Because the area is so unspoiled, it has a few other rules unique to it. No wood fires are allowed, as wood has a tendency to give off sparks. Campers have their choice of using charcoal in the fire rings, or any of the familiar propane or butane stoves.

Caspers also has 30 miles of hiking trails, Thornburg said. From some, at the very top of the park, people can see Dana Point on a clear day..

O’Neill was the first to be opened as a park, in the late 1940s, followed by Featherly in 1971 and Caspers in 1974. In each case, there are no private businesses on site but several just a few miles away. “There’s a country store just outside the park,” Dyer said, “where you can get firewood, propane or basic foods. Two miles away, in Santa Margarita, there are several stores, and, if you don’t mind driving seven miles, there’s the Trabuco Oaks Steakhouse or Senor Lico’s, a Mexican restaurant.”

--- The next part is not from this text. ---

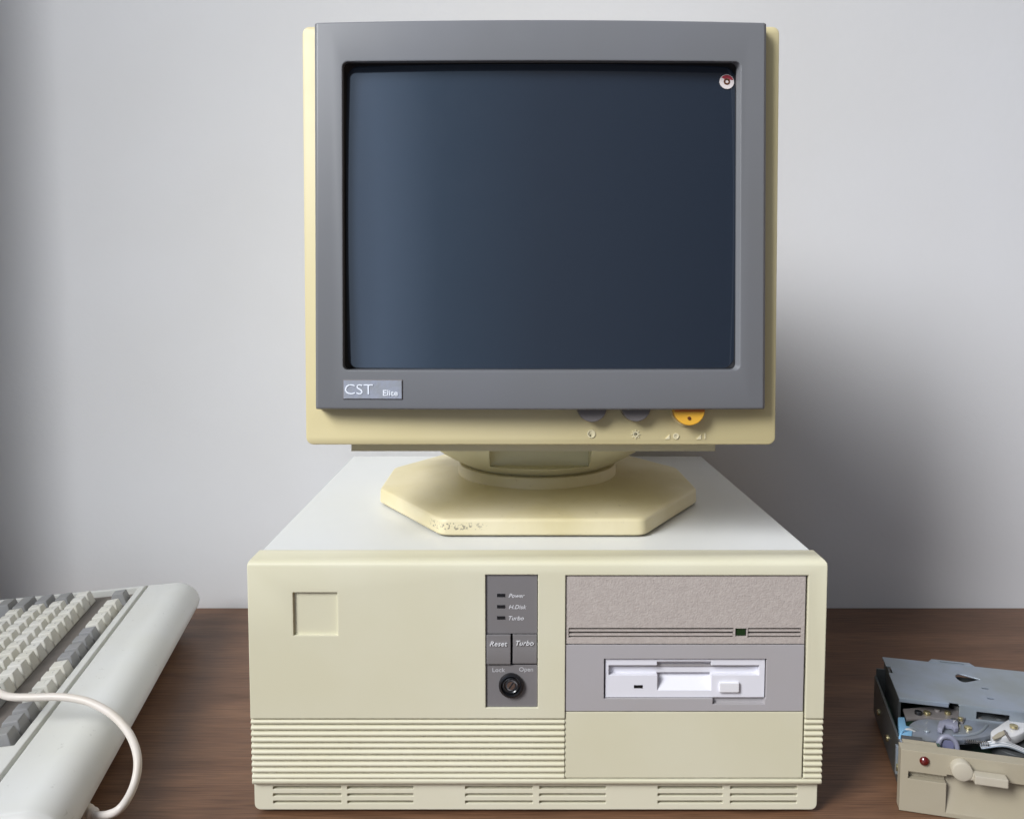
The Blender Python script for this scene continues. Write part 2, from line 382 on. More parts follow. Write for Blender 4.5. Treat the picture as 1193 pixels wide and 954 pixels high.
# ------------------------------------------------------------ monitor
mon = thing('crt_monitor', 'grey fronted tube monitor in yellowed housing on its octagonal stand', 'monitor', (.0245,.2,CZT))
MX=.0212
TLT=R(3.3)
PIV=Vector((MX,0,fz(477)))
MM = Matrix.Translation(PIV) @ Matrix.Rotation(-TLT,4,'X')
nrm_=(MM.to_3x3()@Vector((0,1,0)))
def hp(px,py,yl=0):
    w=hit(px,py,MM@Vector((0,yl,0)),nrm_); l=MM.inverted()@w; return l.x,l.z
def mobj(name,bm,m,parent=mon,**k):
    bm.transform(MM); return obj(name,bm,m,parent,**k)
bx0=hp(366.8,250)[0]; bx1=hp(892.6,250)[0]; bz1=hp(630,25)[1]-.0005
bw=(bx1-bx0)/2; bc=(bx0+bx1)/2
def bow(x): return -.0055*(1-((x-bc)/bw)**2)
# bezel solid: grid front with bow
NX=28
def ring(x):
    y=bow(x); return [(x,y+.0022,0),(x,y+.0006,.0007),(x,y,.0026),(x,y,bz1-.0026),(x,y+.0006,bz1-.0007),(x,y+.0022,bz1),(x,.0124,bz1),(x,.0124,0)]
rs=[]
for i in range(NX+1):
    x=bx0+(bx1-bx0)*i/NX; rs.append(ring(x))
e0=[(bx0-0.0000,v[1]+(.0016 if v[1]<.015 else 0),v[2]) for v in ring(bx0)]
first=[(bx0+.0018,*v[1:]) for v in ring(bx0+.0018)]; last=[(bx1-.0018,*v[1:]) for v in ring(bx1-.0018)]
e1=[(bx1,v[1]+(.0016 if v[1]<.015 else 0),v[2]) for v in ring(bx1)]
bez=loft([e0,first]+rs[1:-1]+[last,e1])
# opening, narrowing to the tube
OA=[hp(399.5,250),hp(861.5,250),hp(630,72.5),hp(630,431)]
ox0,ox1,oz1,oz0=OA[0][0],OA[1][0],OA[2][1],OA[3][1]
G=.005
gx0=hp(401.2,250,G)[0]; gx1=hp(856.8,250,G)[0]; gz1=hp(630,74.0,G)[1]; gz0=hp(630,430.0,G)[1]
def ext(t,a,b): return a+(b-a)*t
def oring(t,r): return [(a,G*t,b) for a,b in rrect(ext(t,ox0,gx0),ext(t,ox1,gx1),ext(t,oz0,gz0),ext(t,oz1,gz1),r,6)]
bez=boolean(bez, loft([oring(-2,.004),oring(4.0,.004)]))
bez=boolean(bez, loft([[(a,y,b) for a,b in rrect(gx0-.006,gx1+.006,gz0-.006,gz1+.006,.006)] for y in (G,.03)]))
bezel=mobj('bezel',bez,M['bezel'],smooth=32)
# black surround + tube face
su=loft([[(a,y,b) for a,b in rrect(gx0-.0058,gx1+.0058,gz0-.0058,gz1+.0058,.006)] for y in (G+.0002,.0150)])
kx0=hp(404.5,250,.0090)[0]; kx1=hp(855.6,250,.0090)[0]; kz1=hp(630,78.0,.0090)[1]; kz0=hp(630,428.8,.0090)[1]
def sring(t,rr): return [(a,G+(.0090-G)*t,b) for a,b in rrect(ext(t,gx0,kx0),ext(t,gx1,kx1),ext(t,gz0,kz0),ext(t,gz1,kz1),rr,6)]
su=boolean(su, loft([sring(-.3,.004),sring(1.3,.008)]))
mobj('screen_surround',su,M['black'])
sx0,sx1,sz0,sz1=kx0-.0004,kx1+.0004,kz0-.0004,kz1+.0004
scx,scz=(sx0+sx1)/2,(sz0+sz1)/2; RS=1.8
gb=bmesh.new(); prev=None; base=[]; q_=rrect(sx0,sx1,sz0,sz1,.010,8); NR=40
for i in range(len(q_)):
    a,b=Vector(q_[i]),Vector(q_[(i+1)%len(q_)]); k=max(1,int((b-a).length/.006))
    base+=[tuple(a.lerp(b,j/k)) for j in range(k)]
def gy(x,z): 
    r2=(x-scx)**2+(z-scz)**2
    return RS-math.sqrt(RS*RS-r2)+.0008
for k in range(NR+1):
    t=1-k/NR
    if k==NR: c=gb.verts.new((scx,gy(scx,scz),scz)); [gb.faces.new((prev[i],prev[(i+1)%len(prev)],c)) for i in range(len(prev))]; break
    row=[gb.verts.new((scx+(a-scx)*t,gy(scx+(a-scx)*t,scz+(b-scz)*t),scz+(b-scz)*t)) for a,b in base]
    if prev is None:
        skirt=[gb.verts.new((a,.0150,b)) for a,b in base]
        prev0=skirt
        for i in range(len(row)): gb.faces.new((skirt[i],skirt[(i+1)%len(row)],row[(i+1)%len(row)],row[i]))
    else:
        for i in range(len(row)): gb.faces.new((prev[i],prev[(i+1)%len(row)],row[(i+1)%len(row)],row[i]))
    prev=row
scr=mobj('screen',gb,M['glass'],smooth=50)
# sticker at the upper right of the tube
stx,stz=hp(847.6,94.5,.006); sy=gy(stx,stz)-.0004
sn=Matrix.Translation((stx,sy,stz))@Matrix.Rotation(math.asin((stx-scx)/RS),4,'Z')@Matrix.Rotation(-math.asin((stz-scz)/RS),4,'X')
def stk(bm): bm.transform(sn); return bm
st=mobj('sticker',stk(disc((0,0),.0054,-.0003,.0002,32)),M['stick_w'],mon,label='round red and white sticker in the screen corner')
arc=[( .0050*math.cos(R(a)),.0050*math.sin(R(a))) for a in range(15,150,9)]+[(.0022*math.cos(R(a)),.0022*math.sin(R(a))+.0004) for a in range(140,20,-12)]
mobj('red_print',stk(prism(arc,lambda a,b,d:(a,d,b),-.00045,-.0002)),M['stick_r'],st)
rg=lathe_y((0,0),[(.0024,-.0002),(.0024,-.0005),(.0012,-.0005),(.0012,-.0002)],24); mobj('dark_print',stk(rg),M['yellowdot'],st)
# badge
b0=hp(401,443); b1=hp(468.8,464)
yb=bow((b0[0]+b1[0])/2)
pl=bev(nbox(b0[0],b1[0],yb-.0008,yb+.003,b1[1],b0[1]),.0003,1)
sl=(bow(b1[0])-bow(b0[0]))/(b1[0]-b0[0])
def slant(bm,dy=0):
    for v in bm.verts: v.co.y += (v.co.x-(b0[0]+b1[0])/2)*sl+dy
    return bm
fr=nbox(b0[0]-.0007,b1[0]+.0007,yb-.0002,yb+.003,b1[1]-.0007,b0[1]+.0007)
bad=mobj('badge',slant(pl),M['badge'])
mobj('badge_border',slant(fr),M['knob'],bad)
tcx,tcz=hp(419,453.3); mobj('lettering',slant(text_bm('CST',.0105,Matrix.Translation((tcx,yb-.0010,tcz)),0,.0002,.0205,-.00008)),M['badgetx'],bad)
tcx,tcz=hp(455.8,457.4); mobj('lettering',slant(text_bm('Elite',.0058,Matrix.Translation((tcx,yb-.0010,tcz)),0,.0002,.0108,.00008)),M['badgetx'],bad)
# housing
HY=.0125
hz0=hp(630,518.3,HY)[1]; hz1=hp(630,30.5,HY)[1]
hwb=(hp(904.2,515,HY)[0]-hp(356,515,HY)[0])/2; hwt=(hp(908.6,35,HY)[0]-hp(351,35,HY)[0])/2
hc=(hp(904,515,HY)[0]+hp(356,515,HY)[0])/2
def hring(y,sb,stp,z0,z1,r):
    out=[]
    for a,b in rrect(-1,1,z0,z1,r,4):
        t=(b-z0)/(z1-z0); w=(hwb*sb)*(1-t)+(hwt*stp)*t
        # keep corner radius metric
        out.append((a,b,w,t))
    pts=[]
    for (a,b,w,t) in out:
        pts.append((hc+a*w,y,b))
    return pts
def hr(y,wb,wt,z0,z1,r):
    P=rrect(-wb,wb,z0,z1,r,4); return [(hc+a*(1+(wt/wb-1)*((b-z0)/(z1-z0))),y,b) for a,b in P]
hs=loft([hr(HY+.0003,hwb-.0018,hwt-.0018,hz0+.0018,hz1-.0018,.004),hr(HY+.0009,hwb-.0005,hwt-.0005,hz0+.0005,hz1-.0005,.005),
         hr(HY+.0026,hwb,hwt,hz0,hz1,.0055),hr(.075,hwb*.985,hwt*.985,hz0+.001,hz1-.002,.006),hr(.080,hwb*.955,hwt*.955,hz0+.003,hz1-.008,.008),
         hr(.20,hwb*.90,hwt*.86,hz0+.006,hz1-.03,.02),hr(.30,hwb*.66,hwt*.62,hz0+.022,hz1-.08,.03),hr(.345,hwb*.60,hwt*.55,hz0+.028,hz1-.095,.03)])
for zz in range(7):   # cooling slots in the top of the tube housing
    y0=.10+zz*.012; hs=boolean(hs, nbox(hc-.10,hc+.10,y0,y0+.004,hz1-.022,hz1+.01))
hs=boolean(hs, nbox(gx0-.004,gx1+.004,-.02,.045,gz0-.004,gz1+.004))
hous=mobj('housing',hs,M['moncase'])
mobj('neck_box', loft([hr(.344,hwb*.36,hwt*.34,hz0+.06,hz1-.12,.01),hr(.362,hwb*.34,hwt*.32,hz0+.065,hz1-.125,.01)]), M['moncase'])
lx0=hp(415,520,.05)[0]; lx1=hp(826,520,.05)[0]; lz=hp(630,521.6,.05)[1]
mobj('bottom_tray', nbox(lx0,lx1,.03,.25,lz,hz0+.004), M['bowl'])
# controls
def knob(px,w,m,bot,proud):
    r=w/2/1585; x=hp(px,480,.004)[0]; z=hp(px,bot,.004)[1]+r
    return x,z,r, mobj('knob',disc((x,z),r,proud,HY+.002,44,r*.96),m)
knob(690,35,M['knob'],492.2,.0040); knob(741.3,35,M['knob'],491.6,.0040)
x,z,r,ys=knob(803,37,M['yellow'],496,.0030)
ROOT['power_switch']=ROOT[ys.name]; ys.name='power_switch'; ys.data.name='power_switch'
mobj('switch_rim',disc((x,z),r*1.09,HY-.0025,HY+.003,44),M['moncase'],ys)
dx,dz=hp(803,487.3,.003); mobj('switch_mark',disc((dx,dz),.0013,.0025,.004,16),M['yellowdot'],ys)
mobj('switch_top',nbox(x-r*.93,x+r*.93,.0024,.006,-.0019,.0030),M['orange'],ys)
def mark(bm): mobj('control_symbol',bm,M['emboss'],hous)
def torus(c,r,w,half=False):
    q=lathe_y(c,[(r-w,HY),(r-w,HY-.0004),(r+w,HY-.0004),(r+w,HY)],24); return q
c1=hp(688.8,505.3,HY); s=torus(c1,.0026,.00045); join(s,prism([(c1[0]+.0022*math.sin(R(a)),c1[1]+.0022*math.cos(R(a))) for a in range(0,181,20)],lambda a,b,d:(a,d,b),HY-.0003,HY+.0005)); mark(s)
c2=hp(740.6,505.8,HY); s=torus(c2,.0018,.0004)
for k in range(8):
    a=R(45*k); q=nbox(-.0004,.0004,HY-.0003,HY+.0005,.0025,.0034); q.transform(Matrix.Translation((c2[0],0,c2[1]))@Matrix.Rotation(a,4,'Y')); join(s,q)
mark(s)
c3=hp(787.5,508,HY); s=torus(c3,.0018,.0004); mark(s)
c3=hp(778,508.6,HY); mark(prism([(c3[0]-.002,c3[1]-.0018),(c3[0]+.0014,c3[1]-.0018),(c3[0]+.0014,c3[1]+.0016)],lambda a,b,d:(a,d,b),HY-.0003,HY+.0005))
c3=hp(821.3,508,HY); mark(nbox(c3[0]-.0004,c3[0]+.0004,HY-.0003,HY+.0005,c3[1]-.002,c3[1]+.002))
c3=hp(814.5,508.8,HY); mark(prism([(c3[0]-.002,c3[1]-.0018),(c3[0]+.0014,c3[1]-.0018),(c3[0]+.0014,c3[1]+.0016)],lambda a,b,d:(a,d,b),HY-.0003,HY+.0005))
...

At Featherly, the smallest of the three parks, there is still a great deal of undeveloped land. Only 110 of the 700 acres are improved, a park ranger said.

“We have a milelong hiking trail and a nature trail,” he said, “and the rest is wilderness. We have trailer club areas, youth group areas and the regular campsites. We’re open 24 hours a day, every day of the year.”